Eurydemos’ school of thought is obsessed with the Ideal Republic” and Phemian purity.” Although Pheme’s strength and status come from its huge cosmopolitan population, the philosopher and his students are convinced that foreign influences are contamination and that the only path to true glory is to somehow remove all foreign taint from the city. It’s all nonsense to Damiskos, who is not a philosopher and in any case cannot comprehend how one can make something great by removing that on which its current power depends. 

The great kingdom of Zash is a Phemian ally, but the philosophers have decided that Zash is problematic, for its ways are very very different from Pheme’s. Varazda is also suspect, as Pheme does not create or employ eunuchs; the philosophers find them disturbing because they cannot be crammed into the narrow gender roles demanded by propriety. 

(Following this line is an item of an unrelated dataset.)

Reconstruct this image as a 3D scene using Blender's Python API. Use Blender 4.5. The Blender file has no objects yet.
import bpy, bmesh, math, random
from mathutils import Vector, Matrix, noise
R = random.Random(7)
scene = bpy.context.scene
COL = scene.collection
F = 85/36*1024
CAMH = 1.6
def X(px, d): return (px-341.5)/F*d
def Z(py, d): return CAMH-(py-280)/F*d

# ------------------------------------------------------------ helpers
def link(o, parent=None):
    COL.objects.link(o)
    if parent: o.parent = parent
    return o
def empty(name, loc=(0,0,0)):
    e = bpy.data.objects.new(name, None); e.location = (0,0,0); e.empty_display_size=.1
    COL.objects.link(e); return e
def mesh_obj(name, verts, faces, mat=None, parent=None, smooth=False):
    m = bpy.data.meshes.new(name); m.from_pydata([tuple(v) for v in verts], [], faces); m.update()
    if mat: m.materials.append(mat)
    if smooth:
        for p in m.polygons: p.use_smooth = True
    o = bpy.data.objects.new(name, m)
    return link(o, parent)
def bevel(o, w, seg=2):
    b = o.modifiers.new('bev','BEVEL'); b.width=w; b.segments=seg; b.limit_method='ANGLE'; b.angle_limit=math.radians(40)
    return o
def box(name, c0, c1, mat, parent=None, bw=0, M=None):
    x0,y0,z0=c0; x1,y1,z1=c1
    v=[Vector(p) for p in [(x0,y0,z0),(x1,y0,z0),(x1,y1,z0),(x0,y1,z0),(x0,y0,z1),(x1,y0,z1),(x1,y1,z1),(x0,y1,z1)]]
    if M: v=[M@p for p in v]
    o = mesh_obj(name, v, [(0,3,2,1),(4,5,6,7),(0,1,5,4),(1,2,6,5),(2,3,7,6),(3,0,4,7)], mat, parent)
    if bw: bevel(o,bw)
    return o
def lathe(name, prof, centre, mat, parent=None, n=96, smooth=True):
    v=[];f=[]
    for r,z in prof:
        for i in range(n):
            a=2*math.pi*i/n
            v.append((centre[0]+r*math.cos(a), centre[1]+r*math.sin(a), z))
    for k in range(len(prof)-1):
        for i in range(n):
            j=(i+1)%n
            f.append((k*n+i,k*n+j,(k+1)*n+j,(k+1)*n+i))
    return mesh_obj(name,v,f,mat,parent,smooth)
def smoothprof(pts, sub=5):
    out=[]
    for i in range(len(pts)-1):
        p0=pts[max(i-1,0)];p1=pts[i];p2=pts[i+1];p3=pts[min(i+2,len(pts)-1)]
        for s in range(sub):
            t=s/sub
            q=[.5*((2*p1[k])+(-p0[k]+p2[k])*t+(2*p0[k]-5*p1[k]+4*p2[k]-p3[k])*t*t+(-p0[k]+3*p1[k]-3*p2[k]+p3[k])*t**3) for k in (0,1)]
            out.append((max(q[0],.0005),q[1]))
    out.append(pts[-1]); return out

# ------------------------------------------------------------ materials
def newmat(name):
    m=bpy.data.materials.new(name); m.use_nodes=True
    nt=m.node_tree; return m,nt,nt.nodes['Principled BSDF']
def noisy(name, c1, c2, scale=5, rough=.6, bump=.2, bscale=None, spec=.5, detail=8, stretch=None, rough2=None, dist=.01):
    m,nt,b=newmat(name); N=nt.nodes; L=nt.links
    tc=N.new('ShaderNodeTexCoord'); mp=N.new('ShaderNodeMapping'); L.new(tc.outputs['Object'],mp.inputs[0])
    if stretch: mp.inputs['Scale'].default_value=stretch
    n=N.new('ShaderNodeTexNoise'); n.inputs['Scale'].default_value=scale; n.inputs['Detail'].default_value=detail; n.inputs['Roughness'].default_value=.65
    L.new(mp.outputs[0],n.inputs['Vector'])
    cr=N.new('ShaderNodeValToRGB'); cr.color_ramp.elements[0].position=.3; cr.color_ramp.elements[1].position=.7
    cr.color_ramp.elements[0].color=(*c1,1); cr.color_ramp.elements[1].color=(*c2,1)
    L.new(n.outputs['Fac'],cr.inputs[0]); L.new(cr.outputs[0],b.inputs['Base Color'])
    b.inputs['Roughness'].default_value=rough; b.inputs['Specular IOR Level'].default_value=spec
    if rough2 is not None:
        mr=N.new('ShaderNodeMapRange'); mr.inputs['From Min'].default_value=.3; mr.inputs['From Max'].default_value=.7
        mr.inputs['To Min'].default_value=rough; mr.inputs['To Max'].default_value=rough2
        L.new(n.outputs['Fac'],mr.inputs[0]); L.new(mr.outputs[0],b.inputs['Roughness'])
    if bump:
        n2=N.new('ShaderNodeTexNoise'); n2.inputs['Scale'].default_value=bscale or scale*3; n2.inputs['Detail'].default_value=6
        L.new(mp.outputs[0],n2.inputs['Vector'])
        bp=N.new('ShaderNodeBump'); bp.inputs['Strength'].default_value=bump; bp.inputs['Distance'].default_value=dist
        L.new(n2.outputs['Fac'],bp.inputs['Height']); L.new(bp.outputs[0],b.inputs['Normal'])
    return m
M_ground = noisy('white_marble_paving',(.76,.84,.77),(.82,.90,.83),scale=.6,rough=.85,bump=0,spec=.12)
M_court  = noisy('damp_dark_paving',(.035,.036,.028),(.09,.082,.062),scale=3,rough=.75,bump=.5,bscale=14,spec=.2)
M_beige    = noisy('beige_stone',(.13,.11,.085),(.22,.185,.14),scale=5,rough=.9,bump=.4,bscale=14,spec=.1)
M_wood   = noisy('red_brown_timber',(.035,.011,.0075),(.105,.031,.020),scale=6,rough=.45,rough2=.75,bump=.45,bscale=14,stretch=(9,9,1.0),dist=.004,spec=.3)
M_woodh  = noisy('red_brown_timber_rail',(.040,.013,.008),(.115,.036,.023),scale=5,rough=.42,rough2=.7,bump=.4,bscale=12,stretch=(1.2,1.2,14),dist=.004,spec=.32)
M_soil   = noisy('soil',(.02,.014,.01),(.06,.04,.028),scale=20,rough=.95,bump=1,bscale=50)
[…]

How does Damiskos feel about eunuchs? He disapproves of the institution, given that many of men undergoing the operation do not survive, but he has nothing against the survivors. As a class, anyway. Varazda, however, is prickly and unlikable, clearly the sort of person for whom Damiskos could never fall. 

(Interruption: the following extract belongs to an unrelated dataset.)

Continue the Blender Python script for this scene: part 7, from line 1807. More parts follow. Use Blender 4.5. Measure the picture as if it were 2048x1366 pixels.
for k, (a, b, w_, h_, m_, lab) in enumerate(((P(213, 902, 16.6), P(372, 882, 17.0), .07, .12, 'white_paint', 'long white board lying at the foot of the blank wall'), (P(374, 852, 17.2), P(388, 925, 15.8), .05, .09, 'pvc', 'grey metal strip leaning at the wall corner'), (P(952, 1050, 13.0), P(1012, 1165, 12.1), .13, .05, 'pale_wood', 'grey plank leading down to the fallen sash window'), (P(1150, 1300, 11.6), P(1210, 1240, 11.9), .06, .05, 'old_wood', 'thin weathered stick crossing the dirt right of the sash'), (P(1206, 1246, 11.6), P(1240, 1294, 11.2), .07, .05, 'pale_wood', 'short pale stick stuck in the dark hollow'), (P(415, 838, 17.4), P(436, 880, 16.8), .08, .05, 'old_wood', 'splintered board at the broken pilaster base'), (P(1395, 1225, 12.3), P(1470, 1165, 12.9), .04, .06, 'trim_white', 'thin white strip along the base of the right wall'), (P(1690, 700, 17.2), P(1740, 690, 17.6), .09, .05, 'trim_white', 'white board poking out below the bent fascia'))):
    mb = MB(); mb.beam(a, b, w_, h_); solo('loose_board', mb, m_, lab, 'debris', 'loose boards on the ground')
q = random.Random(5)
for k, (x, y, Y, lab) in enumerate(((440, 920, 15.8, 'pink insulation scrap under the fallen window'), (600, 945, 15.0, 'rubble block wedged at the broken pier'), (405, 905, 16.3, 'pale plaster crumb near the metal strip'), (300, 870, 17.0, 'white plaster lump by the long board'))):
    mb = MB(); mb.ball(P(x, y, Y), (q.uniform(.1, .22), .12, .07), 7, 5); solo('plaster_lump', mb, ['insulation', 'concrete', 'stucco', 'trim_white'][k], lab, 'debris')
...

Damiskos gradually learns a number of very interesting secrets. 

  • Aristokles is not there to court Nione (who in any case has no particular need of men for any purpose save friendship). He is on a top-secret mission to recover Zashian documents stolen during a riot staged by Eurydemos’ extremist students. 
  • Aristokles belongs to what we might call the James Bond school of espionage, in which keeping the other side from discovering who one is and what one is up to is not Mission One if it gets in the way of impressing people with one’s job as a spy.
  • Aristokles mysteriously vanishes in the manner of a spy whose enemies know who he is. 

Luckily for the forces of order, Aristokles was but a front for the real government agent, Varazda, who is no slave at all. Varazda drafts Damiskos into his mission, on the pretext that before Aristokles left, he sold Varazda to Damiskos, who has of course been overcome by Varazda’s charms. This is all lies and yet not entirely untrue. 

It may also be too late, as the extremists decide to the time has come for open action….

~oOo~

I for one am pleased to see the James Bond habit of impressing people by handing out metaphorical business cards on the flimsiest of pretexts is only reasonable when one has plot immunity. If one is not the lead, try more subtle methods. 

Hands up, everyone who is surprised that Varazda and Damiskos fall for each other despite their immediate antagonism. Let’s not always see the same hands. I suppose in any potential pairing, either the people will eventually fall for each other or they won’t. Call it 50/50 odds? Although it seems like these sort of pairs fall for each other more often than that. 

Note how I didn’t say secondary universe fantasy series.” While it is clear that this is not set in our own past, thus far there is not much evidence of actual magic … although no doubt there are people in that world who believe in it. This is another example of something for which I really need to coin a nice phrase, a mundane secondary universe. (I should add that the tech in the novel is appropriate for classical Greece, not our modern world. See Wings of Honneamise for a mundane secondary universe that features remnants of modern tech). 

Also: it is unfortunate but true that many of the ancient Greeks were judgemental xenophobes, as are some of the characters in the novel. 

The main plot (espionage carried out despite Aristokles’ stumbling efforts to inadvertently sabotage the op, evolving into the effort to defend some fishing huts from potentially homicidal philosophy students) seemed like something one might encounter in a Bujold story. Along those lines, the rapidly evolving plans of the students also seem Bujoldian (as in The Vor Game’s antagonist Cavilo1). That is praise, because I like Bujold stories. 

Sword Dance is available here (Amazon US), here (Amazon Canada), here (Amazon UK), here (Barnes & Noble), here (Book Depository), and here (Chapters-Indigo).

1: To quote 

You should have stuck to your original contract. Or your second plan. Or your third. You should, in fact, have stuck to something. Anything. Your total self-interest didn’t make you strong, it made you a rag in the wind, anybody’s to pick up.